* START DATASET EXCERPT *

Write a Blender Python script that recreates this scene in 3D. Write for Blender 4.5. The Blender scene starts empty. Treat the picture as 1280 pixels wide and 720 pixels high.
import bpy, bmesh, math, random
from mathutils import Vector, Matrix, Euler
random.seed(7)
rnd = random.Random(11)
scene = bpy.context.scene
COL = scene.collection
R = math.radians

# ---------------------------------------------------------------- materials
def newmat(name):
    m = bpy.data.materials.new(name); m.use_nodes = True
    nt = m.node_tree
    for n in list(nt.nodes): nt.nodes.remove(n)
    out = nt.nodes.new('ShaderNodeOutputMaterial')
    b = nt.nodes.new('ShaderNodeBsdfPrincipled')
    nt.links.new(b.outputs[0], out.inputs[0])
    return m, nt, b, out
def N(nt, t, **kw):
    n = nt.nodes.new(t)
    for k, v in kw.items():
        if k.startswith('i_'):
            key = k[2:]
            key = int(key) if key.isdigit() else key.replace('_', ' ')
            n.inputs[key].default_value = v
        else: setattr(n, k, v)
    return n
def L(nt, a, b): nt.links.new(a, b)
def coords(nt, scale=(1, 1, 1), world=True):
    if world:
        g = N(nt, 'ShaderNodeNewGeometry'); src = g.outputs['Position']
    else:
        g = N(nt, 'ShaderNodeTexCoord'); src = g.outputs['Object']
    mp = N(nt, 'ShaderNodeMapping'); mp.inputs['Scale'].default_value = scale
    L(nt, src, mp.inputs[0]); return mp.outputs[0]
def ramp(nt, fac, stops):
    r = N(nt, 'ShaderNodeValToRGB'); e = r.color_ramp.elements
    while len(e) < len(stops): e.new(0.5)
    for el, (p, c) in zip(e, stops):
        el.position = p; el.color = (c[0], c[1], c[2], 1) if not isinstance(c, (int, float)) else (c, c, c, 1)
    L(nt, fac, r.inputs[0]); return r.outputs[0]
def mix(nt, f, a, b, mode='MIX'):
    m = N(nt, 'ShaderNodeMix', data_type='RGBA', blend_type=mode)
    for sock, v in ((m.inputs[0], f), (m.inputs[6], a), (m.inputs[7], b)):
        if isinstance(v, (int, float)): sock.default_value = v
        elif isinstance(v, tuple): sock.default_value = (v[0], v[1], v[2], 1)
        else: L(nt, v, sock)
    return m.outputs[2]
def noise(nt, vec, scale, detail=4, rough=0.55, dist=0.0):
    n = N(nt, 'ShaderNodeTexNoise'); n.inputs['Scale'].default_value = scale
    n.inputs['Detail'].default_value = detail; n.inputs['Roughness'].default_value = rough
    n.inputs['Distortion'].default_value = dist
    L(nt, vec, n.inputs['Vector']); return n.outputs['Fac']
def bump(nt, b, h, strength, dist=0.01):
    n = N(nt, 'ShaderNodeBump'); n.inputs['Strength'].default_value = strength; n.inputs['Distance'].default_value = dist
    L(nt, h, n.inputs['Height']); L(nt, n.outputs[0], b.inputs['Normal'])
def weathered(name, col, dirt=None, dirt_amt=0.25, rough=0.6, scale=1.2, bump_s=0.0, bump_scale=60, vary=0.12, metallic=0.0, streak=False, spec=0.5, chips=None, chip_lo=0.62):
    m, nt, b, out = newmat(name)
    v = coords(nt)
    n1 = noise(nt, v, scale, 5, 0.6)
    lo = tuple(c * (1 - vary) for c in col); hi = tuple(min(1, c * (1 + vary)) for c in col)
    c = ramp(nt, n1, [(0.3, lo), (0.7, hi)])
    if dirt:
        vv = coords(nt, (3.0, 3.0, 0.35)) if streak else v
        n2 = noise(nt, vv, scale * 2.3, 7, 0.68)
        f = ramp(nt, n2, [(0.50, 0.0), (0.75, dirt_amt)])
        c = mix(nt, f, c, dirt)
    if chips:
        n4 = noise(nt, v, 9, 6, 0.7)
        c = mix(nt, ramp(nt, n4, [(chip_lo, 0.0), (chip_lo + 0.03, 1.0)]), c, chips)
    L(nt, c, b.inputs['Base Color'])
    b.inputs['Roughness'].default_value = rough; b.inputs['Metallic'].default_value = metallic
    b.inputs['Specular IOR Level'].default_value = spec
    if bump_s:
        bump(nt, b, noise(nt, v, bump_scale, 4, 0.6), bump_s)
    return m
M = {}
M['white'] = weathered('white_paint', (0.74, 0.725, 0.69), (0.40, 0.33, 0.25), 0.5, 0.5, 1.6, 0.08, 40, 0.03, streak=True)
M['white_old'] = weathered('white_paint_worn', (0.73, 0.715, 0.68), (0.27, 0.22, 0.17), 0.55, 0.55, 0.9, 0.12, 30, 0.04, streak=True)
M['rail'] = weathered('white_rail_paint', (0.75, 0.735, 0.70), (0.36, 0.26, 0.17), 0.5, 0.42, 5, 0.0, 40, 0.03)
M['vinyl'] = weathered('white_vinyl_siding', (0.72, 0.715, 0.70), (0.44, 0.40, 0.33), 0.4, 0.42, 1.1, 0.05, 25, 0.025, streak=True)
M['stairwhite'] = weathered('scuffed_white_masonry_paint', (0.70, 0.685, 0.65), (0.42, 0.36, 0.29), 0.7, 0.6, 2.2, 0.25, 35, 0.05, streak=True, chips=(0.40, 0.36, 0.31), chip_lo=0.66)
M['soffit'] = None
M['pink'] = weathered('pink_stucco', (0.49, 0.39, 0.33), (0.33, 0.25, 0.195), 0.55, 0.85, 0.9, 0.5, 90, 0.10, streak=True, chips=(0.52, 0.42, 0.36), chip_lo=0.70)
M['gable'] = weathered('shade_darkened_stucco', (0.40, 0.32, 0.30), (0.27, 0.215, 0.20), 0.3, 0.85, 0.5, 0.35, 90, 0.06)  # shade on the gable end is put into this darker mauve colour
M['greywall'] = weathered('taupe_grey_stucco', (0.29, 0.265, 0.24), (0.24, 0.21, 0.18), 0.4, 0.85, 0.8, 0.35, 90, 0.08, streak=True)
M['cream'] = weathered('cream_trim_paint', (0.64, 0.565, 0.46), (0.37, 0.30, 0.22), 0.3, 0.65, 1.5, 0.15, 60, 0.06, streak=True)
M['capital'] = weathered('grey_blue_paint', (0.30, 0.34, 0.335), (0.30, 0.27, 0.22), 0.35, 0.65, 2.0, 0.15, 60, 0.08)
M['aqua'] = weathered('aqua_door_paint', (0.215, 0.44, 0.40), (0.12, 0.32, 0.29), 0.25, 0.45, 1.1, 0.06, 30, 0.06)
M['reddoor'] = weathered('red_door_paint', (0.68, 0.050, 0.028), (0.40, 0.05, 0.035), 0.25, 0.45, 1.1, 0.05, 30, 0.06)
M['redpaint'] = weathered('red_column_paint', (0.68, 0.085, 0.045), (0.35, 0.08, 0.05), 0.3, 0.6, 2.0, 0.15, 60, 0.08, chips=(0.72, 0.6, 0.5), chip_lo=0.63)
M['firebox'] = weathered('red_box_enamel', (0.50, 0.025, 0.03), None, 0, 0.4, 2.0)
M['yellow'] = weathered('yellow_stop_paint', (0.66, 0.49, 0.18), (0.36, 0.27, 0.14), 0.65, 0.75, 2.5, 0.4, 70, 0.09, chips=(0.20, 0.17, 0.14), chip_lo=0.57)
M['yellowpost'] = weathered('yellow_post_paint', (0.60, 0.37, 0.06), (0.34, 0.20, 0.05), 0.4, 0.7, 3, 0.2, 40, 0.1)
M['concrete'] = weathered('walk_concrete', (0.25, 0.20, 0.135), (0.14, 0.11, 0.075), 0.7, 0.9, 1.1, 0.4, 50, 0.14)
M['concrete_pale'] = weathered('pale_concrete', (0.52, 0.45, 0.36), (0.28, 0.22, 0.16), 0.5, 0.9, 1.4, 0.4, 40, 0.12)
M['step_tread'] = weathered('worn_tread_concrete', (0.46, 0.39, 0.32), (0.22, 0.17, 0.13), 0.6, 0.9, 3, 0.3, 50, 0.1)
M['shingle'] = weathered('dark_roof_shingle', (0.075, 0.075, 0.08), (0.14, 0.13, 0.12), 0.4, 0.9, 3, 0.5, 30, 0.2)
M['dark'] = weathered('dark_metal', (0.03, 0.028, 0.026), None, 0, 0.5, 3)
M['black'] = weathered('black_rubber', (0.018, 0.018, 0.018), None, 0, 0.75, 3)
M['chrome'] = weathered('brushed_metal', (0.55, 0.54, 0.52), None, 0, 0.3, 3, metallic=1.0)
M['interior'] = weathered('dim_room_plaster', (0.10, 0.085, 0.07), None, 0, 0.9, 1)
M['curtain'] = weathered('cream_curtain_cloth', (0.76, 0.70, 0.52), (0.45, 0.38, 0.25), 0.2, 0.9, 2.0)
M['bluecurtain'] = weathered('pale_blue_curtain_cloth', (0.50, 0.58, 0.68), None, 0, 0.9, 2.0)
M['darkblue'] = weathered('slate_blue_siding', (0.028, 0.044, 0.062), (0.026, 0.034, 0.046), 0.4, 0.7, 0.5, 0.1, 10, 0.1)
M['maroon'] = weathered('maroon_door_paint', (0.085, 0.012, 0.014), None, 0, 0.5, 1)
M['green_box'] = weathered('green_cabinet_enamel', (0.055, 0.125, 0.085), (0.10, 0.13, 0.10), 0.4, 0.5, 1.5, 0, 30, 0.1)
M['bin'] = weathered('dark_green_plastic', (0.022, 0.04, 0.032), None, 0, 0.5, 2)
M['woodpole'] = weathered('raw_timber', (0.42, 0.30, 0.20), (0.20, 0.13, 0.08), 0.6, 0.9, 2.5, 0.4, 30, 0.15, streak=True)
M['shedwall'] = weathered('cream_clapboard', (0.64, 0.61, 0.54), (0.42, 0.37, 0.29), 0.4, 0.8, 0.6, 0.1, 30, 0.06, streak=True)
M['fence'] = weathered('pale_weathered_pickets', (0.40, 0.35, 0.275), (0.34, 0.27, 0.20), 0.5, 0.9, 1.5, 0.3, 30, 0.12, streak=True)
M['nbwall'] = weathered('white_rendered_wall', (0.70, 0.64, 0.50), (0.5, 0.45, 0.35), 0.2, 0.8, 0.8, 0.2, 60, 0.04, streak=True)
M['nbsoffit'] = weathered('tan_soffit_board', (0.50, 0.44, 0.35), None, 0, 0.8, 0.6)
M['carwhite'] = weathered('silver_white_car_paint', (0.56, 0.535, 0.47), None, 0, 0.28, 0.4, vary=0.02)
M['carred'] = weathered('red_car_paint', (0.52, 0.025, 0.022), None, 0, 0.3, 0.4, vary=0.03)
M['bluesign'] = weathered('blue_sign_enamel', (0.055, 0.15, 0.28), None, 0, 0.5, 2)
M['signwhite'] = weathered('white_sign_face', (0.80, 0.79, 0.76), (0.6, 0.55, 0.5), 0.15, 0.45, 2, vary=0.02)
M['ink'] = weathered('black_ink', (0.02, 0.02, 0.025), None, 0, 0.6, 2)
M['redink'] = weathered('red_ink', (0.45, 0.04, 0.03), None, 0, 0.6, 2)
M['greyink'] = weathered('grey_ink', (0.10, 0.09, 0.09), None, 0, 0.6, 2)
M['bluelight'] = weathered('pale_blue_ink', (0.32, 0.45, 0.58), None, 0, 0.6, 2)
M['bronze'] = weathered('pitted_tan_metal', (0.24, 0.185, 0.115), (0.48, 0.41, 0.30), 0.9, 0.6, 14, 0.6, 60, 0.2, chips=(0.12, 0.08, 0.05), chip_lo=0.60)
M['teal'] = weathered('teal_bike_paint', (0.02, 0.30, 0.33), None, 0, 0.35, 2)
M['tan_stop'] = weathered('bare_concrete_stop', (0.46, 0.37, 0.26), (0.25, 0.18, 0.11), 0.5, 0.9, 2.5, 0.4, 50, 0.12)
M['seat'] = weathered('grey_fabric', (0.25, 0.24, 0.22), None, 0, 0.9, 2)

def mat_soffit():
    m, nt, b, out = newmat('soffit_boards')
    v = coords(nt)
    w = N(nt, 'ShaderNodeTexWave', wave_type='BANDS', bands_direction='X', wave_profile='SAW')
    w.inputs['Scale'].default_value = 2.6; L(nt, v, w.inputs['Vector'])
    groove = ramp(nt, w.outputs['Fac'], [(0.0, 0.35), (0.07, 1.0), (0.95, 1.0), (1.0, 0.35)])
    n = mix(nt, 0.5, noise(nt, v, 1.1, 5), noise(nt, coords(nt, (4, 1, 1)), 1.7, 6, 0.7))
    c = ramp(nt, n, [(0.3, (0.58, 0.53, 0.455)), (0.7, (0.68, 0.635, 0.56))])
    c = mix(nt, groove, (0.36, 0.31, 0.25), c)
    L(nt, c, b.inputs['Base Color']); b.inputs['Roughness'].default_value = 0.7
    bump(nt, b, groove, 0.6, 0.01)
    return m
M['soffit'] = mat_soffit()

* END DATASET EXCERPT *

■ **SET EXERCISE**
Start at the line with "90, 0.08, streak=True)" and stop after the line with "0.3, 3, metallic=1.0)". Repeat exactly the lines in that range.

■ **SOLUTION TO THE EXERCISE**
M['greywall'] = weathered('taupe_grey_stucco', (0.29, 0.265, 0.24), (0.24, 0.21, 0.18), 0.4, 0.85, 0.8, 0.35, 90, 0.08, streak=True)
M['cream'] = weathered('cream_trim_paint', (0.64, 0.565, 0.46), (0.37, 0.30, 0.22), 0.3, 0.65, 1.5, 0.15, 60, 0.06, streak=True)
M['capital'] = weathered('grey_blue_paint', (0.30, 0.34, 0.335), (0.30, 0.27, 0.22), 0.35, 0.65, 2.0, 0.15, 60, 0.08)
M['aqua'] = weathered('aqua_door_paint', (0.215, 0.44, 0.40), (0.12, 0.32, 0.29), 0.25, 0.45, 1.1, 0.06, 30, 0.06)
M['reddoor'] = weathered('red_door_paint', (0.68, 0.050, 0.028), (0.40, 0.05, 0.035), 0.25, 0.45, 1.1, 0.05, 30, 0.06)
M['redpaint'] = weathered('red_column_paint', (0.68, 0.085, 0.045), (0.35, 0.08, 0.05), 0.3, 0.6, 2.0, 0.15, 60, 0.08, chips=(0.72, 0.6, 0.5), chip_lo=0.63)
M['firebox'] = weathered('red_box_enamel', (0.50, 0.025, 0.03), None, 0, 0.4, 2.0)
M['yellow'] = weathered('yellow_stop_paint', (0.66, 0.49, 0.18), (0.36, 0.27, 0.14), 0.65, 0.75, 2.5, 0.4, 70, 0.09, chips=(0.20, 0.17, 0.14), chip_lo=0.57)
M['yellowpost'] = weathered('yellow_post_paint', (0.60, 0.37, 0.06), (0.34, 0.20, 0.05), 0.4, 0.7, 3, 0.2, 40, 0.1)
M['concrete'] = weathered('walk_concrete', (0.25, 0.20, 0.135), (0.14, 0.11, 0.075), 0.7, 0.9, 1.1, 0.4, 50, 0.14)
M['concrete_pale'] = weathered('pale_concrete', (0.52, 0.45, 0.36), (0.28, 0.22, 0.16), 0.5, 0.9, 1.4, 0.4, 40, 0.12)
M['step_tread'] = weathered('worn_tread_concrete', (0.46, 0.39, 0.32), (0.22, 0.17, 0.13), 0.6, 0.9, 3, 0.3, 50, 0.1)
M['shingle'] = weathered('dark_roof_shingle', (0.075, 0.075, 0.08), (0.14, 0.13, 0.12), 0.4, 0.9, 3, 0.5, 30, 0.2)
M['dark'] = weathered('dark_metal', (0.03, 0.028, 0.026), None, 0, 0.5, 3)
M['black'] = weathered('black_rubber', (0.018, 0.018, 0.018), None, 0, 0.75, 3)
M['chrome'] = weathered('brushed_metal', (0.55, 0.54, 0.52), None, 0, 0.3, 3, metallic=1.0)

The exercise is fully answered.